— START —

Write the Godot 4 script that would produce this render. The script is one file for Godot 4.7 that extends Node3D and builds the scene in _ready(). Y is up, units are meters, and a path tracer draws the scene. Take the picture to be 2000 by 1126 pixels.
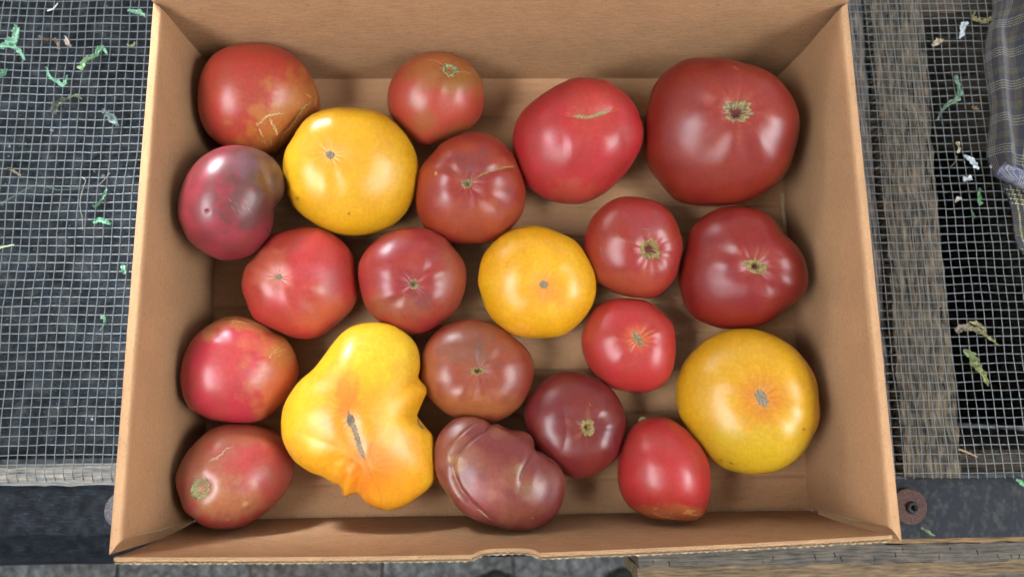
extends Node3D
# A cardboard box of tomatoes on a wire-mesh table, seen from above. Metres, y up; the inside of the box floor is y = 0.

var used := {}
var rough_noise := FastNoiseLite.new()
var soft_noise := FastNoiseLite.new()
var kraft_tex: ImageTexture
var paper_tex: ImageTexture
var wood_tex: ImageTexture
var speck_tex: ImageTexture
var cloudy_tex: ImageTexture
var skin_mat: StandardMaterial3D
var cork_mat: StandardMaterial3D

const LOOK_DOWN := Basis(Vector3(0.99973, 0.01991, 0.01211), Vector3(0.00872, 0.16262, -0.98665), Vector3(-0.02162, 0.98649, 0.16240))


func _ready() -> void:
	camera_and_light()
	setup()
	shelter()
	table()
	box()
	tomatoes()
	table_bits()


func camera_and_light() -> void:
	var cam := Camera3D.new()
	cam.name = "camera"
	cam.transform = Transform3D(LOOK_DOWN.orthonormalized(), Vector3(-0.00581, 0.48166, 0.08146))
	cam.fov = 45.57
	cam.near = 0.02
	cam.far = 60.0
	var lens := CameraAttributesPhysical.new()
	lens.frustum_focal_length = 28.57
	lens.exposure_aperture = 6.5
	lens.frustum_focus_distance = 0.43
	lens.frustum_near = 0.02
	lens.frustum_far = 60.0
	cam.attributes = lens
	add_child(cam)
	var env := Environment.new()
	env.background_mode = Environment.BG_SKY
	var sky := Sky.new()
	var air := ProceduralSkyMaterial.new()
	air.sky_top_color = Color(0.87, 0.89, 0.91)
	air.sky_horizon_color = Color(0.88, 0.90, 0.92)
	air.ground_bottom_color = Color(0.20, 0.20, 0.19)
	air.ground_horizon_color = Color(0.35, 0.35, 0.34)
	air.sky_curve = 0.2
	air.sky_energy_multiplier = 2.4
	sky.sky_material = air
	env.sky = sky
	env.tonemap_mode = Environment.TONE_MAPPER_LINEAR
	env.tonemap_exposure = 4.1
	env.sdfgi_enabled = true
	env.ssao_enabled = true
	env.ssil_enabled = true
	var world := WorldEnvironment.new()
	world.name = "world"
	world.environment = env
	add_child(world)
	var sun := DirectionalLight3D.new()
	sun.name = "sun"
	sun.light_energy = 1.5
	sun.light_angular_distance = 14.0
	sun.light_color = Color(0.92, 0.96, 1.0)
	sun.shadow_enabled = true
	sun.look_at_from_position(Vector3(-0.21, 0.27, -0.42), Vector3.ZERO)
	add_child(sun)


# ---------------------------------------------------------------- helpers
func numbered(called: String) -> String:
	var n: int = used.get(called, 0)
	used[called] = n + 1
	return called if n == 0 else "%s_%03d" % [called, n]


func tag(o: Node3D, label: String, category: String, group := "") -> void:
	o.set_meta("label", label)
	o.set_meta("category", category)
	if group != "":
		o.set_meta("group", group)


func thing(called: String, label: String, category: String, at := Vector3.ZERO, group := "") -> Node3D:
	var o := Node3D.new()
	o.name = numbered(called)
	o.position = at
	add_child(o)
	tag(o, label, category, group)
	return o


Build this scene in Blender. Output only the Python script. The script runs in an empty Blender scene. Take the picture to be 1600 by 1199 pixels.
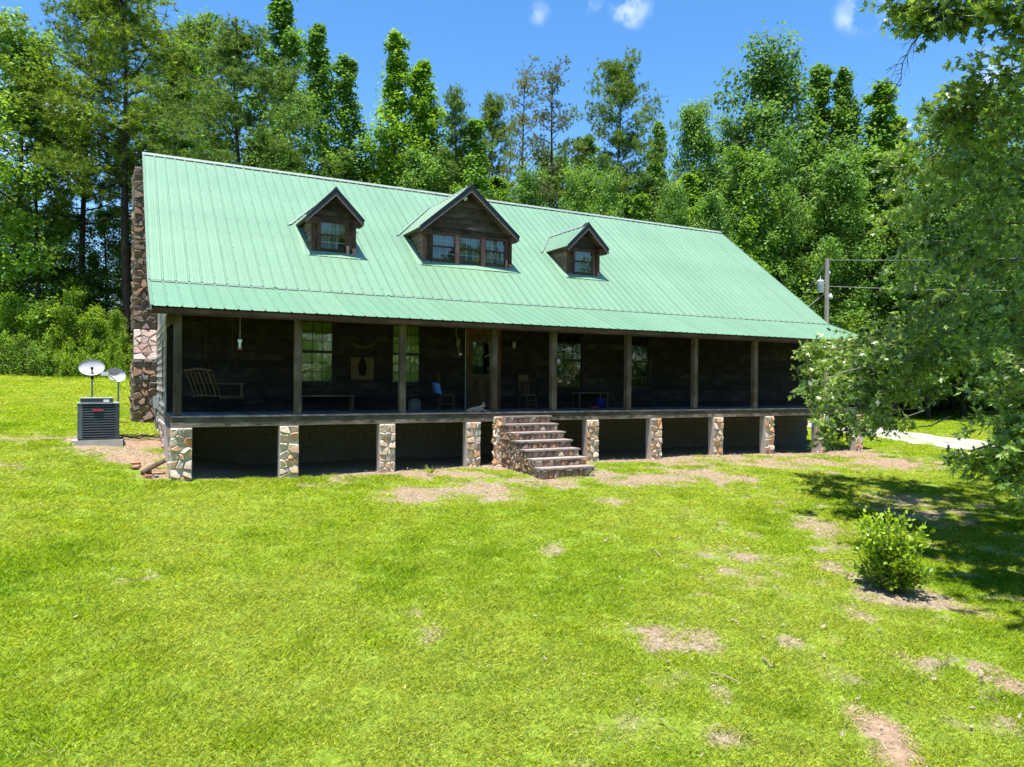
import bpy, math, random
import numpy as np
from mathutils import Vector, Matrix

# ------------------------------------------------------------------ camera, sky, sun, exposure
scn = bpy.context.scene
COL = scn.collection
YAW, PITCH, ROLL, FOC = 0.4884, 0.0024, 0.0086, 1150.7
CAM = np.array([-1.0511, -18.7271, 0.867])
FW = np.array([math.sin(YAW) * math.cos(PITCH), math.cos(YAW) * math.cos(PITCH), -math.sin(PITCH)])
_r = np.array([math.cos(YAW), -math.sin(YAW), 0.0])
_u = np.cross(_r, FW)
RT = _r * math.cos(ROLL) + _u * math.sin(ROLL)
UP = -_r * math.sin(ROLL) + _u * math.cos(ROLL)
cd = bpy.data.cameras.new('camera')
cam = bpy.data.objects.new('camera', cd)
COL.objects.link(cam)
cam.matrix_world = Matrix(((RT[0], UP[0], -FW[0], CAM[0]), (RT[1], UP[1], -FW[1], CAM[1]), (RT[2], UP[2], -FW[2], CAM[2]), (0, 0, 0, 1)))
cd.sensor_width = 36.0
cd.lens = FOC / 1600 * 36.0
cd.clip_start = 0.1
cd.clip_end = 5000
scn.camera = cam

SUN = Vector((-0.13, -0.137, 1.0)).normalized()      # direction to the sun
sun_el = math.asin(SUN.z)
sun_az = math.atan2(SUN.x, SUN.y)                     # from +Y, clockwise
world = bpy.data.worlds.new('World')
scn.world = world
world.use_nodes = True
wn, wl = world.node_tree.nodes, world.node_tree.links
wn.clear()
w_out = wn.new('ShaderNodeOutputWorld')
w_bg = wn.new('ShaderNodeBackground')
w_sky = wn.new('ShaderNodeTexSky')
w_sky.sky_type = 'NISHITA'
w_sky.sun_disc = False
w_sky.sun_elevation = sun_el
w_sky.sun_rotation = sun_az
w_sky.altitude = 200
w_sky.air_density = 1.0
w_sky.dust_density = 0.25
w_sky.ozone_density = 2.2
w_hs = wn.new('ShaderNodeHueSaturation')
w_hs.inputs['Saturation'].default_value = 1.28
w_bg.inputs['Strength'].default_value = 0.115
w_tc = wn.new('ShaderNodeTexCoord')
w_no = wn.new('ShaderNodeTexNoise')
w_no.inputs['Scale'].default_value = 9.0
w_no.inputs['Detail'].default_value = 7.0
w_no.inputs['Roughness'].default_value = 0.6
wl.new(w_tc.outputs['Generated'], w_no.inputs['Vector'])
w_mix = wn.new('ShaderNodeMix')
w_mix.data_type = 'RGBA'
w_mix.inputs['B'].default_value = (7.5, 7.8, 8.2, 1)
wl.new(w_sky.outputs['Color'], w_hs.inputs['Color'])
wl.new(w_hs.outputs['Color'], w_mix.inputs['A'])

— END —

(Task instructions)
Start at the line that contains "Build this scene", stop at the line that contains "from mathutils import Vector, Matrix", and reproduce each line in that stretch exactly. Pictures are excluded.

(Exercise output)
Build this scene in Blender. Output only the Python script. The script runs in an empty Blender scene. Take the picture to be 1600 by 1199 pixels.
import bpy, math, random
import numpy as np
from mathutils import Vector, Matrix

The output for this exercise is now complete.